Diário Eletrônico

PODER JUDICIÁRIO

TRIBUNAL REGIONAL FEDERAL DA 3ª REGIÃO

D.E.

Publicado em 08/05/2017
EMBARGOS INFRINGENTES E DE NULIDADE Nº 0006429-68.2012.4.03.6102/SP
2012.61.02.006429-1/SP
RELATOR : Desembargador Federal NINO TOLDO
EMBARGANTE : CARLOS VITOR ABDUCH
ADVOGADO : SP088552 MARIA CLAUDIA DE SEIXAS e outro(a)
EMBARGADO(A) : Justica Publica
No.
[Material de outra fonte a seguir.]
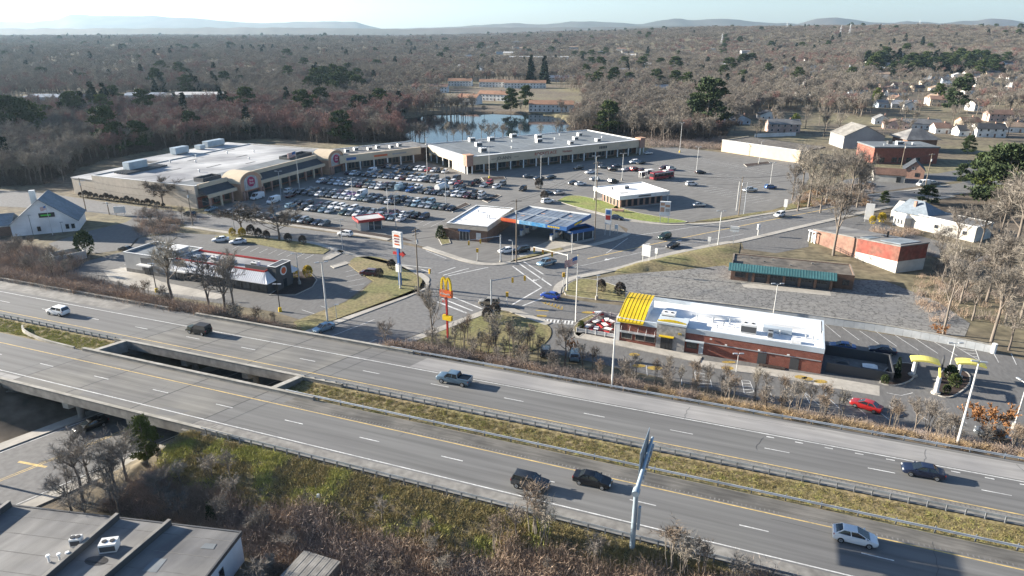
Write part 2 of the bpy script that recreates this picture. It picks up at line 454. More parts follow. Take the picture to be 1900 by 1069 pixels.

ORIG. : 00064296820124036102 5 Vr RIBEIRAO PRETO/SP

EMENTA

EMBARGOS INFRINGENTES E DE NULIDADE. PENAL E PROCESSUAL PENAL. RECURSO EM SENTIDO ESTRITO. DESCAMINHO. APLICAÇÃO DO PRINCÍPIO DA INSIGNIFICÂNCIA. AUSÊNCIA DE COMPROVAÇÃO DA HABITUALIDADE DELITIVA. EMBARGOS INFRINGENTES PROVIDOS.
1. A divergência estabeleceu-se quanto à aplicação ou não do princípio da insignificância e, consequentemente, à atipicidade material da conduta descrita no art. 334, § 1º, "c", do Código Penal.
2. Prevalece no Supremo Tribunal Federal o entendimento de que a conduta descrita no art. 334 do Código Penal é atípica quando o valor dos impostos incidentes não ultrapassa o limite de R$ 20.000,00 (vinte mil reais), previsto na Portaria nº 75/2012, do Ministério da Fazenda.
3. Também é consagrado que a reiteração de comportamentos antinormativos por parte do agente impede a aplicação do princípio em questão, já que não se pode considerar irrelevantes repetidas lesões a bens jurídicos tutelados pelo direito penal.
4. No caso, não constam nos autos apontamentos em nome do recorrido que comprovem a reiteração dessa conduta delituosa. No apontamento relativo à suposta prática de crime contra a ordem tributária, houve a extinção da punibilidade pelo pagamento do débito fiscal, ainda em fase de inquérito policial. Desse modo, não há que se falar em "reincidência", a impedir a aplicação do princípio da insignificância.
5. Prevalência do voto vencido, que concedeu habeas corpus de ofício e determinou o trancamento da ação penal.
6. Embargos infringentes providos.

ACÓRDÃO

Vistos e relatados estes autos em que são partes as acima indicadas, decide a Egrégia Quarta Seção do Tribunal Regional Federal da 3ª Região, por maioria, DAR PROVIMENTO aos embargos infringentes, nos termos do relatório e voto que ficam fazendo parte integrante do presente julgado, vencidos os Desembargadores Federais Andre Nekatschalow e Paulo Fontes que negavam provimento.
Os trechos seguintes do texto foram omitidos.